Scene modeling code data
--------
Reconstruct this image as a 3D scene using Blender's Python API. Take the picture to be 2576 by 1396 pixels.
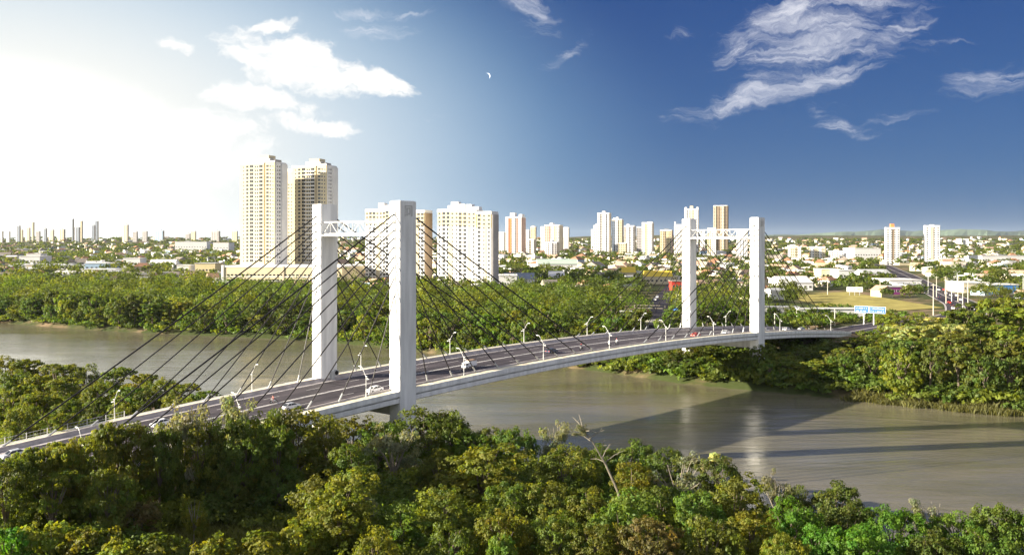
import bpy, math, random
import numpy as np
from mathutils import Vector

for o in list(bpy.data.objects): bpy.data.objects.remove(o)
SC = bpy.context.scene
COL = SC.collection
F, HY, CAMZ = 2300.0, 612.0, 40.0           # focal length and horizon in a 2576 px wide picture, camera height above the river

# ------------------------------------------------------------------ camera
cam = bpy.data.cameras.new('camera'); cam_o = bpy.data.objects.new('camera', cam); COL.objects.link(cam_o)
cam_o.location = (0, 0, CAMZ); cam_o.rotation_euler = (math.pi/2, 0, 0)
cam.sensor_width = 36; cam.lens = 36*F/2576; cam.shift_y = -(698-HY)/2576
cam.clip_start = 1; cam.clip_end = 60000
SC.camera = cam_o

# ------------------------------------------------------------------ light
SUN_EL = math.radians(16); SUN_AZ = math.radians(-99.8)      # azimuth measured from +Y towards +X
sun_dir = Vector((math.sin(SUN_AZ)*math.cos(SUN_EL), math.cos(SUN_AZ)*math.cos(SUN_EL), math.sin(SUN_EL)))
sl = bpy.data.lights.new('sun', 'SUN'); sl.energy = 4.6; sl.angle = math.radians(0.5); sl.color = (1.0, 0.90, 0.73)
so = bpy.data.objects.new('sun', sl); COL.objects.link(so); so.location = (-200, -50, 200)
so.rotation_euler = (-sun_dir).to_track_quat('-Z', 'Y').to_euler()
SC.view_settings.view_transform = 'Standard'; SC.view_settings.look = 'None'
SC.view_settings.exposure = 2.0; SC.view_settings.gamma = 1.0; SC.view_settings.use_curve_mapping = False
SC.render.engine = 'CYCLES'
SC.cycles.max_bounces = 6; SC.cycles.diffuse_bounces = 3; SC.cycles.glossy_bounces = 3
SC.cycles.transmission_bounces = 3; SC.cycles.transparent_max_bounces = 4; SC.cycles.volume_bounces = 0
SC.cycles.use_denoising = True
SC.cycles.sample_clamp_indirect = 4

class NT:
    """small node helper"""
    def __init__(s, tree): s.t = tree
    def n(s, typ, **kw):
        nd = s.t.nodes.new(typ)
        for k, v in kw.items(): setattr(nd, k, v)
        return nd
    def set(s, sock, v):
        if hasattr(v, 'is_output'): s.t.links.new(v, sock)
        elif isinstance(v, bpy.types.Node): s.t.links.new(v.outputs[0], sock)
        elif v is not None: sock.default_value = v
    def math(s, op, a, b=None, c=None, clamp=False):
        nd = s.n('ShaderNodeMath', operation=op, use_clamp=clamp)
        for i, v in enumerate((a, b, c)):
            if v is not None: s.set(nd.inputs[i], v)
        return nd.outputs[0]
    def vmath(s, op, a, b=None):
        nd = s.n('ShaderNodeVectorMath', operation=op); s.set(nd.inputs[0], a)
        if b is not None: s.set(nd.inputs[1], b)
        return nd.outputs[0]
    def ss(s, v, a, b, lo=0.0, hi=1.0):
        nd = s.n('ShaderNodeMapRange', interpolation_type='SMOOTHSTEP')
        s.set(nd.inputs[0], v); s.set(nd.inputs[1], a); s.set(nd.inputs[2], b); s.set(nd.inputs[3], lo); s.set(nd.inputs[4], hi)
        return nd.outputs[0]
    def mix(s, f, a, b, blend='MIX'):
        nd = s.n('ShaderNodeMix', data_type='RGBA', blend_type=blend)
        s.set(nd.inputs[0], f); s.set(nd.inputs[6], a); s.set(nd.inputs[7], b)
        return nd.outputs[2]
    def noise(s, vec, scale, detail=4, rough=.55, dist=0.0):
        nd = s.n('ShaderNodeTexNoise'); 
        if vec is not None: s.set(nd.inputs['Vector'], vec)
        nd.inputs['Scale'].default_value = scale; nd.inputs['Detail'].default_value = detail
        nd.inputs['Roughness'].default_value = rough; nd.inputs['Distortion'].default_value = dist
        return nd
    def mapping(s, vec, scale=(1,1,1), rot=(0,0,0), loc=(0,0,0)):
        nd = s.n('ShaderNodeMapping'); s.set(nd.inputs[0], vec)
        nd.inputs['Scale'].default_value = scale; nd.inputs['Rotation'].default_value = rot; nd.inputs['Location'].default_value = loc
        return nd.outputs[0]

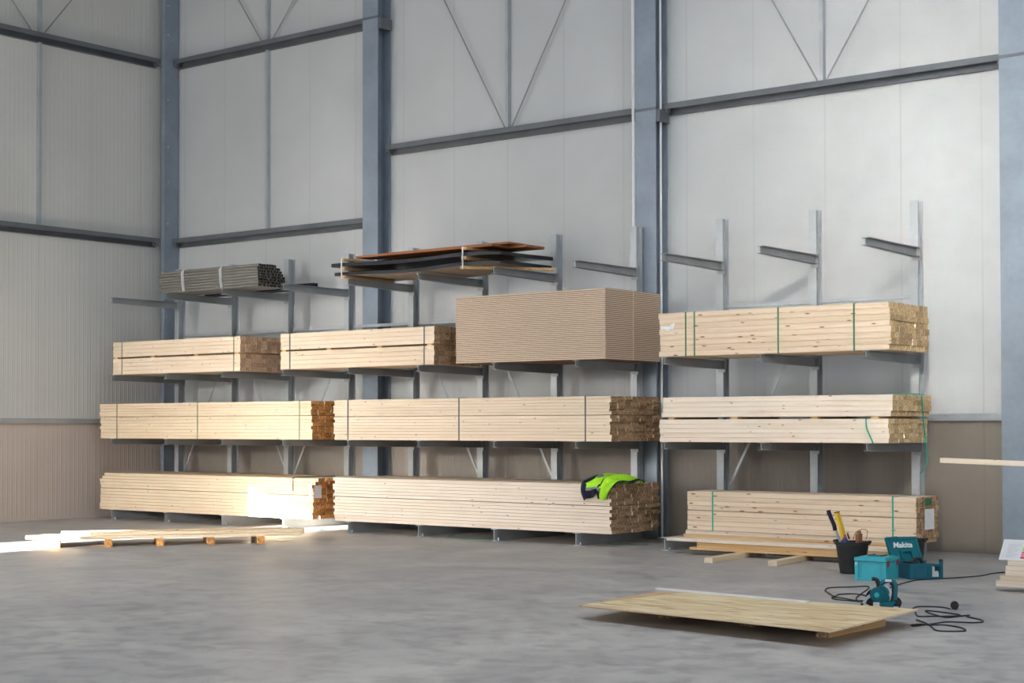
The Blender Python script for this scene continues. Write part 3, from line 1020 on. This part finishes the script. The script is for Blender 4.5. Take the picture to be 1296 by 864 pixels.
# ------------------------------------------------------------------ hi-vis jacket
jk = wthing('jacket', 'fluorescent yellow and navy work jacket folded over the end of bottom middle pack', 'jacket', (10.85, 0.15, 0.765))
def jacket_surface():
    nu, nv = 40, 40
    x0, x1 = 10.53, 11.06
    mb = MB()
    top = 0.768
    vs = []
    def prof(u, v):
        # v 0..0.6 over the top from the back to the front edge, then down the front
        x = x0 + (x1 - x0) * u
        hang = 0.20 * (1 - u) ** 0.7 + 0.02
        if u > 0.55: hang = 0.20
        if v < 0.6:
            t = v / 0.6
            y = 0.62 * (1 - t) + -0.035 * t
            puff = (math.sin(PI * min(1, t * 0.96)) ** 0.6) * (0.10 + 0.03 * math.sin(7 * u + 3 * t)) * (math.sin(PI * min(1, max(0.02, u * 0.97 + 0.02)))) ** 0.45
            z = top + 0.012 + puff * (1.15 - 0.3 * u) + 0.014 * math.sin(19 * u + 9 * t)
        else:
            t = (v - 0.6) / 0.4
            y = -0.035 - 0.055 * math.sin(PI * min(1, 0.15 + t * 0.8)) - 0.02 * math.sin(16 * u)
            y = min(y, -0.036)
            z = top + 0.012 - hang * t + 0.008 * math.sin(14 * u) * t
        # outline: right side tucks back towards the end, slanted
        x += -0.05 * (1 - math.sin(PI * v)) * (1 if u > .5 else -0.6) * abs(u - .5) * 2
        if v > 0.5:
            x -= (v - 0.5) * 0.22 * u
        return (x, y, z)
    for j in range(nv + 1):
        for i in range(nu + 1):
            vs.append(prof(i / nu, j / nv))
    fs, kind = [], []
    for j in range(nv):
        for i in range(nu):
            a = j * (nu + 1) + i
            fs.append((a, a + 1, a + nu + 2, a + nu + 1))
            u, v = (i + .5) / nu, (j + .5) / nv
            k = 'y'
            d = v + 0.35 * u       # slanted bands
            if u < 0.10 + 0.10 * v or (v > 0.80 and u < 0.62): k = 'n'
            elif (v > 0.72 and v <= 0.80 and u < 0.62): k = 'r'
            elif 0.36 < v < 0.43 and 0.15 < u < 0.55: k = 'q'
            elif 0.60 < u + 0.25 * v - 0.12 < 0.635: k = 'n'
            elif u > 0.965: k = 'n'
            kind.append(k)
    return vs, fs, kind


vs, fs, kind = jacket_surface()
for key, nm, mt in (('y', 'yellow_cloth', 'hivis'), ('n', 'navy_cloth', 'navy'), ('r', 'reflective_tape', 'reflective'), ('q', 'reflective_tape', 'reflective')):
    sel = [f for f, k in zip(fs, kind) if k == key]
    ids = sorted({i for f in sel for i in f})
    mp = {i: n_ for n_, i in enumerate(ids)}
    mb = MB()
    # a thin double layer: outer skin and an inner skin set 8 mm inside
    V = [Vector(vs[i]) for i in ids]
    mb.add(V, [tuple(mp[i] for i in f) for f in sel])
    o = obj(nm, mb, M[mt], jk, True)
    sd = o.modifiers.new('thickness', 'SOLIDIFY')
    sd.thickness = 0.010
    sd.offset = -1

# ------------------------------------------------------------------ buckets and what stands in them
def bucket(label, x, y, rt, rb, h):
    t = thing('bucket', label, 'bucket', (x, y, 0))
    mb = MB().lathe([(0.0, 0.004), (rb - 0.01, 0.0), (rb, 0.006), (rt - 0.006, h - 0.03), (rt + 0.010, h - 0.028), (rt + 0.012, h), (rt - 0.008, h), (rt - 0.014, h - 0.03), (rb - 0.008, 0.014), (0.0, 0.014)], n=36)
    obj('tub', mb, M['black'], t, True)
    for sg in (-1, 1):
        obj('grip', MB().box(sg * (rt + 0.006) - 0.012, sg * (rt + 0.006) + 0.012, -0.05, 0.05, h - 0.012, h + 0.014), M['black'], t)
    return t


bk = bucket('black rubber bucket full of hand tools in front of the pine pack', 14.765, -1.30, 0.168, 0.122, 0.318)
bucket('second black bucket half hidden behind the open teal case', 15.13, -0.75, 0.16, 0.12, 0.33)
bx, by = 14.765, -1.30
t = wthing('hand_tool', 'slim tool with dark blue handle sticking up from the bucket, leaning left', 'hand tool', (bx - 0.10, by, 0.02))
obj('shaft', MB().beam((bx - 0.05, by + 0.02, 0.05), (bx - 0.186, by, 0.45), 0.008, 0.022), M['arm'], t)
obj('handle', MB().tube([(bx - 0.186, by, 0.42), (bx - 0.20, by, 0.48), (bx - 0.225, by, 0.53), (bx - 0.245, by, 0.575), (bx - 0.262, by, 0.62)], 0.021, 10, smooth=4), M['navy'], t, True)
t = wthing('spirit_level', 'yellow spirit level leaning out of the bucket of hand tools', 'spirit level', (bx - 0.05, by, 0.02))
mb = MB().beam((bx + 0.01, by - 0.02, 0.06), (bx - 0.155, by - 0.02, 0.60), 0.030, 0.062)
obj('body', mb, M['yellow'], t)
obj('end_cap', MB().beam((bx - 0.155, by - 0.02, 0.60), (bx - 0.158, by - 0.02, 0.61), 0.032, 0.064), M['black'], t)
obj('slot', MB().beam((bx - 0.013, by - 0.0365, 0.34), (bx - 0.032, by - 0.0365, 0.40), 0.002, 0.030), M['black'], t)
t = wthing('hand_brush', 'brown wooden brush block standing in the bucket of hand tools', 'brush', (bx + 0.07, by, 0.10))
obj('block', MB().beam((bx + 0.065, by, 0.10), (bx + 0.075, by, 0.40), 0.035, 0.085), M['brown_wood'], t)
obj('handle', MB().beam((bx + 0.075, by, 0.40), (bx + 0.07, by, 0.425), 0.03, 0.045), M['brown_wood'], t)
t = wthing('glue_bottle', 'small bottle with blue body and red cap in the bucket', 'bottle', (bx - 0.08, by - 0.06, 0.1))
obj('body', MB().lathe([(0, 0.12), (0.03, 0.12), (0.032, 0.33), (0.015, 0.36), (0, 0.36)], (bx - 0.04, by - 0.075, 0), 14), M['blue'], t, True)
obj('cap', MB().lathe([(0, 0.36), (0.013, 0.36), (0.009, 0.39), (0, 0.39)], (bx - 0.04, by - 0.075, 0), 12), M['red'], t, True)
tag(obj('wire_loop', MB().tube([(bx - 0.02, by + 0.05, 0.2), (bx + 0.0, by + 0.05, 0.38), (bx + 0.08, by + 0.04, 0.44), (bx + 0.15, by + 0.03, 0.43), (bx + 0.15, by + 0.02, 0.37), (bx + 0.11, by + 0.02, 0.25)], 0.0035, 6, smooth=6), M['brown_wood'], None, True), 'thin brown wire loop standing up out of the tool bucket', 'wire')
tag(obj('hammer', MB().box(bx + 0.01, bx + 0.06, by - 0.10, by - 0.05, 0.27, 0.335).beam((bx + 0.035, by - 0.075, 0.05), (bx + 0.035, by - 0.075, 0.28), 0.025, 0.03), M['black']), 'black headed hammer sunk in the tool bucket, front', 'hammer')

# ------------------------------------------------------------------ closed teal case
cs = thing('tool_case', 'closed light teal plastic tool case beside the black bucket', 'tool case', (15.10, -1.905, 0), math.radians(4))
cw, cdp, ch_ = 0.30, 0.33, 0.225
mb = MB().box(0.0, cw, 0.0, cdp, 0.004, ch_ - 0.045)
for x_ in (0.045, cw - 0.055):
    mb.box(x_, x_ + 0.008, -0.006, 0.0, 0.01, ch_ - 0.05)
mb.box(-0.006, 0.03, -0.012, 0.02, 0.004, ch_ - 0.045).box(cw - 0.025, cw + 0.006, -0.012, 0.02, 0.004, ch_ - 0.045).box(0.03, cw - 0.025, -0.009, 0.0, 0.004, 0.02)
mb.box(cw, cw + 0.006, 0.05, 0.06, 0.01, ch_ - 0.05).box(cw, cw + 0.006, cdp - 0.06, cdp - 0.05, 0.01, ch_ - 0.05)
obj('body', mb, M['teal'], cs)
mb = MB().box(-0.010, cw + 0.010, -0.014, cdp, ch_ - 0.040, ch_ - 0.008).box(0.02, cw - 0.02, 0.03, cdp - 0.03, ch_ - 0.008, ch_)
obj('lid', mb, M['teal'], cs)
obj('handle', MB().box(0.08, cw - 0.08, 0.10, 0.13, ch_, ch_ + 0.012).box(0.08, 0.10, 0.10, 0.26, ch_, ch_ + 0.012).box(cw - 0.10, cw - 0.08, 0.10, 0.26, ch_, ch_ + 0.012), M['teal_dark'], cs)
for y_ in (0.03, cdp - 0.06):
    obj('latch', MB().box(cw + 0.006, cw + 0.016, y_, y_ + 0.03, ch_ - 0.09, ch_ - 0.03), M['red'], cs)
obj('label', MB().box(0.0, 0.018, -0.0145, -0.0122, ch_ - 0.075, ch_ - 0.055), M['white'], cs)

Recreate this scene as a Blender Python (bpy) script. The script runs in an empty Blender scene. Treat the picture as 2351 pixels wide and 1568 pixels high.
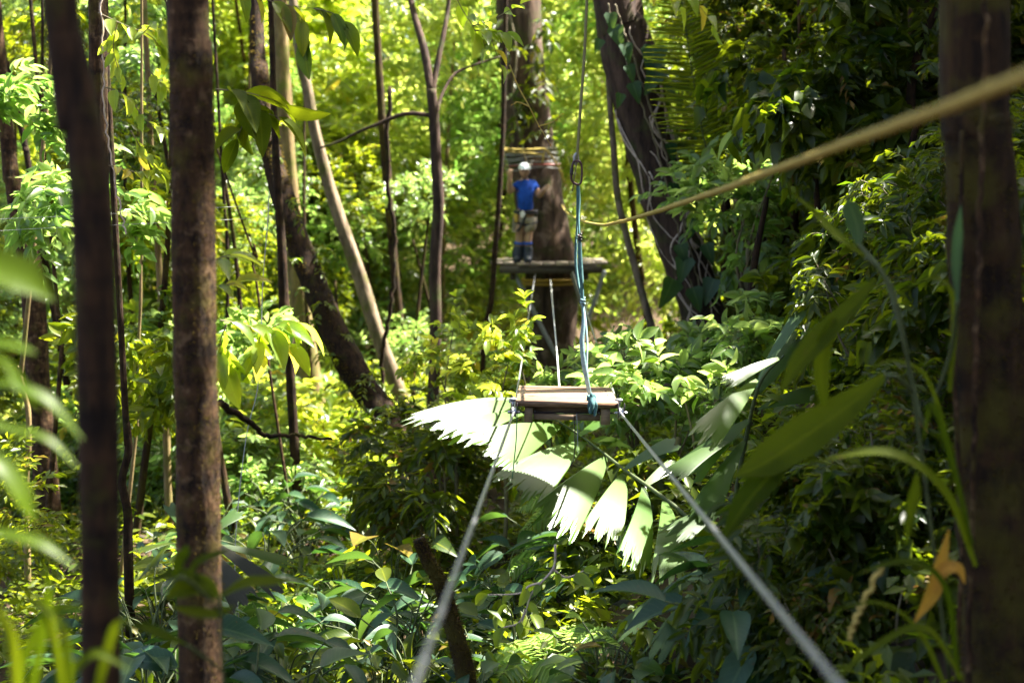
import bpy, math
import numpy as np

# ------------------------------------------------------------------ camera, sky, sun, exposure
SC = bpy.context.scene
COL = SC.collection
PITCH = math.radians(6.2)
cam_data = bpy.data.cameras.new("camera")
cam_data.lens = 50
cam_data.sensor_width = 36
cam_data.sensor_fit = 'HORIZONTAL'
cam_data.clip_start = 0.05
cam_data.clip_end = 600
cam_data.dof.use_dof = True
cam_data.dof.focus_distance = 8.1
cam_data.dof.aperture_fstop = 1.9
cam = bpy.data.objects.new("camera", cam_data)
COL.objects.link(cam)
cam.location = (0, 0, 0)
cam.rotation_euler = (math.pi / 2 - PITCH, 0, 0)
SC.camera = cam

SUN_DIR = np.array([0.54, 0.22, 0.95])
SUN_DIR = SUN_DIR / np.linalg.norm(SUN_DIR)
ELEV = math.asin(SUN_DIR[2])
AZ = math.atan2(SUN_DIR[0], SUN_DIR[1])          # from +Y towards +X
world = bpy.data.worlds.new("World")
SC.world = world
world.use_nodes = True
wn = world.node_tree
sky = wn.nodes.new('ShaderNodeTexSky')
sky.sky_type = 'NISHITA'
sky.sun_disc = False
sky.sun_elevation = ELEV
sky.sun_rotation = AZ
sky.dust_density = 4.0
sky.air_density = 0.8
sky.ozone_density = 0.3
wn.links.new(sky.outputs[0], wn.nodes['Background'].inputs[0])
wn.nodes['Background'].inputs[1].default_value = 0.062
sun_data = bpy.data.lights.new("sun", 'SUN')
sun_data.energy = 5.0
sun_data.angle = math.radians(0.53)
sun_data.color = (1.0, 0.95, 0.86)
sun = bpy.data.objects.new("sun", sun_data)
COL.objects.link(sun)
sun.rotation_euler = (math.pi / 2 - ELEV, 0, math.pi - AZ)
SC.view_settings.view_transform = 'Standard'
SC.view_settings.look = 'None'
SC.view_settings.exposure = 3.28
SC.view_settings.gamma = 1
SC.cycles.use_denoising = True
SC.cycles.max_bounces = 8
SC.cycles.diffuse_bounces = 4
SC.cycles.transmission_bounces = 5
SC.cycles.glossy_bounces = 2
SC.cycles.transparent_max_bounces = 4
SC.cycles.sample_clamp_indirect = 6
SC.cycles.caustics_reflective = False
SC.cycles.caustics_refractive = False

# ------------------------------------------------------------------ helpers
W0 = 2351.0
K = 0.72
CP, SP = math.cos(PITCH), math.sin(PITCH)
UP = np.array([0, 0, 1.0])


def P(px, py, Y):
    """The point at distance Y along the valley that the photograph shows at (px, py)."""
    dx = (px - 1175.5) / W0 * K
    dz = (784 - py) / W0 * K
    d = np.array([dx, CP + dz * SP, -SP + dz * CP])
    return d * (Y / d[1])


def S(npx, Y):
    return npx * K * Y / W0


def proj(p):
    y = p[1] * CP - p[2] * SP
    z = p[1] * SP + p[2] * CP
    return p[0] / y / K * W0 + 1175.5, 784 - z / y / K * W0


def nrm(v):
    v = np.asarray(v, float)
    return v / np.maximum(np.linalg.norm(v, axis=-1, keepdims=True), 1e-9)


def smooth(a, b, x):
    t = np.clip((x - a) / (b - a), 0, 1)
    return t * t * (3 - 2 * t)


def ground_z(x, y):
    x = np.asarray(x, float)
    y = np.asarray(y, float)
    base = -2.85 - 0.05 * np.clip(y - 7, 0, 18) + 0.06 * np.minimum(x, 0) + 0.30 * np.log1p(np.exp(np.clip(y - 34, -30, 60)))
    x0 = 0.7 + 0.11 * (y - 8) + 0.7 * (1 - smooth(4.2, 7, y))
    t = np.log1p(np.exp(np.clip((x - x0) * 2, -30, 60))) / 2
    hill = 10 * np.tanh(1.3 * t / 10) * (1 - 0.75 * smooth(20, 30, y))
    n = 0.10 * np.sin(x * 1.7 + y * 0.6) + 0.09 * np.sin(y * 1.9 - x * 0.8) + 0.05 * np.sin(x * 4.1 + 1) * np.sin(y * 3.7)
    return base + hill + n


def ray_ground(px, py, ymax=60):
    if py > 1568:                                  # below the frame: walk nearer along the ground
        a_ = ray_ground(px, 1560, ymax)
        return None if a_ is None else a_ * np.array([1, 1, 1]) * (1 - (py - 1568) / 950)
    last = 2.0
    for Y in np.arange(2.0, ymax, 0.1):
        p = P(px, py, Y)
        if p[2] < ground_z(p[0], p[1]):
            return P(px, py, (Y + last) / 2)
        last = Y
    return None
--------
== Your goal ==
Lines in the records that hold the word "script" are to be counted; give only the total.

== Written reply ==
2